Stubb was the second mate. He was a native of Cape Cod; and hence, according to local usage, was called a Cape-Cod-man. A happy-go-lucky; neither craven nor valiant; taking perils as they came with an indifferent air; and while engaged in the most imminent crisis of the chase, toiling away, calm and collected as a journeyman joiner engaged for the year. Good-humored, easy, and careless, he presided over his whale-boat as if the most deadly encounter were but a dinner, and his crew all invited guests. He was as particular about the comfortable arrangement of his part of the boat, as an old stage-driver is about the snugness of his box. When close to the whale, in the very death-lock of the fight, he handled his unpitying lance coolly and off-handedly, as a whistling tinker his hammer. He would hum over his old rigadig tunes while flank and flank with the most exasperated monster. Long usage had, for this Stubb, converted the jaws of death into an easy chair. What he thought of death itself, there is no telling. Whether he ever thought of it at all, might be a question; but, if he ever did chance to cast his mind that way after a comfortable dinner, no doubt, like a good sailor, he took it to be a sort of call of the watch to tumble aloft, and bestir themselves there, about something which he would find out when he obeyed the order, and not sooner.

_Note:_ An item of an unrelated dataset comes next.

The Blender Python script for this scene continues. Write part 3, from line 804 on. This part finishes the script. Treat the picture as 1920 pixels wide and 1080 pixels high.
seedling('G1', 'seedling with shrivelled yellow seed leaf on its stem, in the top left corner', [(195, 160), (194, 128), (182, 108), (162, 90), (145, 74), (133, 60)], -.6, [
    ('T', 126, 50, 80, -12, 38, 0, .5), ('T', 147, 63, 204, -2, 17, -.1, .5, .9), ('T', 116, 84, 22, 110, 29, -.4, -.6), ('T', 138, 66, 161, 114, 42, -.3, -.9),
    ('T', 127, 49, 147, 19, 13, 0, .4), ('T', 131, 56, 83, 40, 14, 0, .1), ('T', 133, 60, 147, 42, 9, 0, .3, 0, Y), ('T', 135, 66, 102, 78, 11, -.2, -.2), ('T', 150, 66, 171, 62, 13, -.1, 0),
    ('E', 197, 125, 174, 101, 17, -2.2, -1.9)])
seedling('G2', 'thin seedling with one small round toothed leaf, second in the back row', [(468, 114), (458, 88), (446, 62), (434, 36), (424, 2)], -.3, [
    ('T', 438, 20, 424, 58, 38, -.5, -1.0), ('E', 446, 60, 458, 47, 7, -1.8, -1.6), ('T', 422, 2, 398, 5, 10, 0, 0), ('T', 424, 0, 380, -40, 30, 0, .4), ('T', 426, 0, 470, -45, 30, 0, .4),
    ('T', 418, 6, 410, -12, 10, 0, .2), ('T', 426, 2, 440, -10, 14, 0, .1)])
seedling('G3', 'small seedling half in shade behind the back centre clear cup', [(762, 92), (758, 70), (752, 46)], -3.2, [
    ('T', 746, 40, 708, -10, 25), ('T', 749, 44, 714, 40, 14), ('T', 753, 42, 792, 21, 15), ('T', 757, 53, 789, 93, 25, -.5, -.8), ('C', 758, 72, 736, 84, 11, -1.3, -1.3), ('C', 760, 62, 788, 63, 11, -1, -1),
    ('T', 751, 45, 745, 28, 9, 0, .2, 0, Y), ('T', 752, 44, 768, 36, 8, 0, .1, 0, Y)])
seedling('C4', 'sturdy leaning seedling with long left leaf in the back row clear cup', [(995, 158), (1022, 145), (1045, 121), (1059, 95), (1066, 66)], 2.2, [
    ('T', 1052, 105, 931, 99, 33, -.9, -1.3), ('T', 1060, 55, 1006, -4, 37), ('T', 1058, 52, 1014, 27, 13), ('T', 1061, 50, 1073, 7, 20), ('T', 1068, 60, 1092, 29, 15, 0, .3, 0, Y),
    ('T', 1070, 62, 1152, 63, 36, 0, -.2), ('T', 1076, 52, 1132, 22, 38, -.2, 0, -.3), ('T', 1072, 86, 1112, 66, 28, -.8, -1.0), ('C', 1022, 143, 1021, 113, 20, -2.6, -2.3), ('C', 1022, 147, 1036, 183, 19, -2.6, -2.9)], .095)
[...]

Do you feel that? If so, read the paragraph once or twice, and fix Stubb in your mind.  How would you describe him to a friend if you were having a cup of coffee together at Starbucks? Notice that there’s no way to do it. You could try, “He’s laid-back in the face of danger,” or, “angry whales don’t scare him,” but, true as those statements are, they leave out the intimate consciousness of Stubb’s character that Melville gives us.

This is what a work of art does. It communicates something that is beyond what fact-based, intellectual statements can communicate.